Hintergrund ist der Umstand, dass China aufgrund der Afrikanischen Schweinepest gigantische Produktionseinbrüche hat, um das mal so harmlos auszudrücken. In der brutalen Realität heißt das, dass Hunderte Millionen möglicherweise erkrankter Schweine auf nach unseren Maßstäben barbarische Weise gekeult wurden und werden. Und jetzt greift China alles ab, was irgendwie an Schwein am Weltmarkt zu haben ist. Das katapultiert die Schweinefleischpreise aus dem Jammertal in ungeahnte Höhen und beschert auch unseren Schweinebauern eine kleine Verschnaufpause. Ja, die schier absurde Auswirkung hat das, dass österreichisches Schweinefleisch aufgrund des Abflusses nach Fernost für den Heimmarkt fast schon zur Mangelware avanciert und auch für uns Konsumenten teuer ist, wie seit langem nicht mehr. Nur leider sieht der heimische Konsument die Hintergründe und Zusammenhänge nicht, ansonsten wäre er herzlich eingeladen, sich so seine Gedanken zu dem ganzen Thema globaler Fleischmarkt zu machen…
Und jetzt greift China alles ab, was irgendwie an Schwein am Weltmarkt zu haben ist. Das katapultiert die Schweinefleischpreise aus dem Jammertal in ungeahnte Höhen und beschert auch unseren Schweinebauern eine kleine Verschnaufpause.

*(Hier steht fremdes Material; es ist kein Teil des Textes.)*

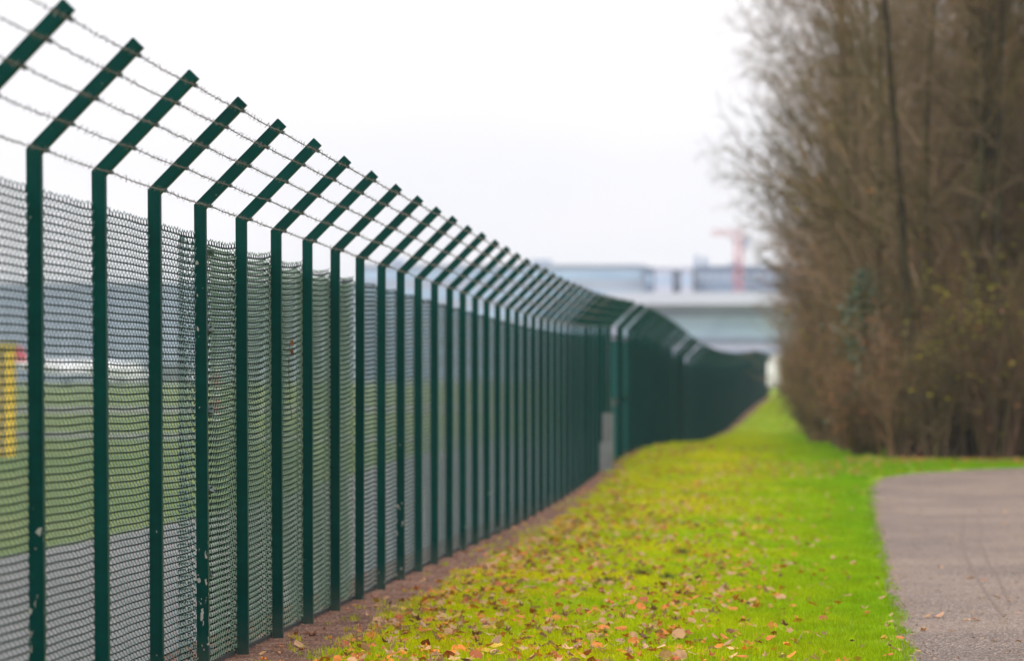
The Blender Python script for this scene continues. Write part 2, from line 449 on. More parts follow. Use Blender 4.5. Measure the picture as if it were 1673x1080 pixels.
# chain link: wires woven in zigzag, each hooked into the next
def link_mesh(name, width, H, mats, sag=0., bow=0., splice=0., rad=.0023, top=True, twist=True, nn=.0080, seed=0):
    rg = np.random.default_rng(seed)
    p = .0347
    nw = int(round(width/p)); nseg = int(H/p)
    P0 = []; P1 = []; RR = []; MI = []
    def add(a, b_, k=1., mi=0): P0.append(a); P1.append(b_); RR.append(rad*k); MI.append(mi)
    for j in range(nw):
        prev = None
        jit = rg.normal(0, .0008)
        for i in range(nseg+1):
            right = (i+j) % 2 == 0
            x = (j+1)*p+.004 if right else j*p-.004
            x += jit
            z = i*p
            n_in = nn if right else -nn
            a = (x, n_in, z-.003); c = (x, -n_in, z+.003)
            if prev is not None: add(prev, a)
            add(a, c, 1.65, 1); prev = c
        if top:
            zt = nseg*p
            if (nseg+j) % 2 == 0:          # two neighbours twisted together, their cut ends splayed
                xx = (j+1)*p; e = rg.uniform(.020, .027); dx = rg.uniform(-.006, .006)
                add((xx, 0, zt-.004), (xx+dx, 0, zt+e), 1.7, 1)
                for sg in (-1, 1):
                    add((xx+dx, 0, zt+e-.006), (xx+dx+sg*rg.uniform(.004, .016), sg*rg.uniform(.002, .010), zt+e+rg.uniform(.006, .014)), 1.1)
        if j % 2: 
            e = rg.uniform(.014, .026)
            add((j*p, 0, .004), (j*p+rg.uniform(-.005, .005), 0, -e), 1.8)
    A = np.array(P0); B = np.array(P1)
    def warp(Q):
        Q = Q.copy(); t = np.clip(Q[:, 0]/width, 0, 1)
        hz = Q[:, 2]/H
        Q[:, 2] += -sag*4*t*(1-t)*(1-.35*t) + sag*.8*t**5
        Q[:, 2] += .0018*np.sin(Q[:, 0]*7+hz*9+seed)
        Q[:, 1] += bow*4*t*(1-t)*(1+.3*np.sin(hz*7+seed)) + .0018*np.sin(Q[:, 0]*11+hz*5+seed)
        if splice:
            s = np.clip((.46-Q[:, 0])/.34, 0, 1); Q[:, 1] += -splice*(.6*s+.4*s*s*(3-2*s))
        return Q
    A, B = warp(A), warp(B)
    D = B-A; D /= np.linalg.norm(D, axis=1)[:, None]
    up = np.tile([0., 1., 0.], (len(D), 1)); bad = np.abs(D[:, 1]) > .9; up[bad] = [1, 0, 0]
    U = np.cross(D, up); U /= np.linalg.norm(U, axis=1)[:, None]; Vv = np.cross(D, U)
    n = len(A); verts = np.zeros((n, 6, 3))
    for k in range(3):
        a = 2*math.pi*k/3+.4
        off = (U*math.cos(a)+Vv*math.sin(a))*np.array(RR)[:, None]
        verts[:, k] = A+off; verts[:, 3+k] = B+off
    verts = verts.reshape(-1, 3)
    # panel runs along y, its thickness along x
    verts = np.stack([verts[:, 1], verts[:, 0], verts[:, 2]], axis=1)
    base = (np.arange(n)*6)[:, None, None]
    fa = np.array([[0, 1, 4, 3], [1, 2, 5, 4], [2, 0, 3, 5]])[None]
    faces = (base+fa).reshape(-1, 4)
    me = bpy.data.meshes.new(name)
    me.vertices.add(len(verts)); me.vertices.foreach_set('co', verts.ravel().astype(np.float32))
    me.loops.add(faces.size); me.loops.foreach_set('vertex_index', faces.ravel().astype(np.int32))
    me.polygons.add(len(faces)); me.polygons.foreach_set('loop_start', np.arange(0, faces.size, 4, dtype=np.int32))
    me.polygons.foreach_set('loop_total', np.full(len(faces), 4, dtype=np.int32))
    me.polygons.foreach_set('use_smooth', np.ones(len(faces), dtype=bool))
    me.update(calc_edges=True); me.validate()
    me.materials.append(mats); me.materials.append(M_HOOK)
    me.polygons.foreach_set('material_index', np.repeat(np.array(MI, dtype=np.int32), 3)[:len(me.polygons)])
    return me
HM = 2.31
M_WIREF = mat('deep_green_coated_wire', (.006, .078, .070), .45, .06, noise=(30, (.012, .10, .09), .35, .7))
V_FAR = [link_mesh('wire_mesh', PIT, HM, M_WIREF, .006, 0, seed=s) for s in (21, 22)]
V_FLAT = [link_mesh('wire_mesh', PIT, HM, M_WIRE, .003, .002, seed=s) for s in (1, 2)]
V_SAG = [link_mesh('wire_mesh', PIT, HM, M_WIRE, .013, -.006, seed=s) for s in (3, 4)]
V_SPL = link_mesh('wire_mesh', PIT, HM, M_WIRE, .012, -.004, splice=.085, seed=5)
V_GRN = [link_mesh('wire_mesh', PIT, HM, M_WIREG, .026, -.012, seed=s, rad=.0026) for s in (6, 7)]
V_GSPL = link_mesh('wire_mesh', PIT, HM, M_WIREG, .014, -.01, splice=.085, seed=8, rad=.0026)
V_BACK = link_mesh('wire_mesh_lining', PIT-.02, HM-.03, M_WIREG, .026, -.012, seed=9, rad=.0027, top=False)
V_BACKS = link_mesh('wire_mesh_lining', PIT-.52, HM-.03, M_WIREG, .006, -.004, seed=10, rad=.0027, top=False)
rail_me = MB().box(-.008, .008, .025, PIT-.025, .004, .03).me('bottom_rail', M_RAIL)
for i in range(len(posts)-1):
    k = i-9
    y0, y1 = posts[i], posts[i+1]; x0, x1 = fence_x(y0), fence_x(y1)
    z0 = ground(x0, y0); gap = y1-y0
    if gap > 1.5 or gap < .7: continue
    
    if k < -1: me = V_FLAT[i % 2]
    elif k == -1: me = V_GSPL
    elif k < 4: me = V_GRN[i % 2]
    elif k == 4: me = V_SPL
    else: me = V_SAG[i % 2] if i < 38 else V_FAR[i % 2]
    rz = -math.atan2(x1-x0, y1-y0)
    sx = .045
    o = fchild('wire_mesh', me, (x0-sx, y0, z0+.035), (0, 0, rz))
    if i < 46 and k not in (): fchild('bottom_rail', rail_me, (x0-sx-.004, y0, z0), (0, 0, rz))
    if -1 <= k < 4:
        fchild('wire_mesh_lining', V_BACKS if k == -1 else V_BACK, (x0-sx-.03, y0+(.5 if k == -1 else 0), z0+.05), (0, 0, rz))
# clamps at the two splices
cl = MB().box(-.022, .022, -.03, .03, -.019, .019); cl.tube([(-.03, 0, 0), (.035, 0, .006)], .006, 6)
CLAMP = cl.me('clamp', M_CLAMP)
for k in (-1, 4):
    y0 = posts[k+9]; x0 = fence_x(y0)
    for h in range(6):
        o = fchild('clamp', CLAMP, (x0-.052, y0+.385, .09+h*.437+random.uniform(-.02, .02)), (random.uniform(-.3, .3), random.uniform(-.5, .5), random.uniform(-.5, .5)))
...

Apropos globaler Fleischmarkt: Insgesamt hat man nach einem Besuch der Fleischhallen auf der ANUGA nicht den Eindruck, dass die weltweite Fleischwirtschaft groß in der Defensive wäre und sich auf schwere Einbrüche vorbereiten würde, trotz hie und da wie zarte Pflänzchen zwischen den Fleischtrögen aufsprießenden Fleischalternativen. In die Erforschung und Entwicklung von Fleischalternativen im großen Stil, seien diese pflanzlicher Natur oder solche aus dem Reagenzglas (Stichwort Laborfleisch), investieren freilich längst auch die großen Player der internationalen Fleischbranche. Risikostreuung nennt man das wohl an der Börse…
Der Mensch lebt nicht von Fleisch allein…
… denken wir uns und machen uns auf weiter auf den Weg über die Getränkewelt zur Feinkost, wo mir eine prall mit Fleisch und Wurstwaren sowie Käse gefüllte und geschmackvoll mit Obst und Gemüse „garnierte“ Theke im italienischen Stil sofort auf das Angenehmste ins Auge fällt, ebenso wie liebevoll drapierte französische Spezialtäten. Den denkbar schärfsten Kontrast dazu finde ich wenig später in der riesigen USA-Abteilung. Hier plärrt mich in schrillster „Zuckerlfarben-Optik“ die schnell ermüdende „Vielfalt“ an Convenienceprodukten an. Schöne neue Lebensmittelwelt, denke ich mir, sehe ich hier etwa schon die Zukunft unserer kulinarischen (Un)kultur?
Italien...
... Frankreich ...
... und die USA - sieht so die schöne neue Welt der Lebensmittel aus?
Da stehe vorderhand noch Brot und Käse, Obst und Gemüse, Fleisch und Fisch und welche „echten“ Lebensmittel sonst noch für uns Menschen den Tisch decken vor! So mein abschließendes Stoßgebet.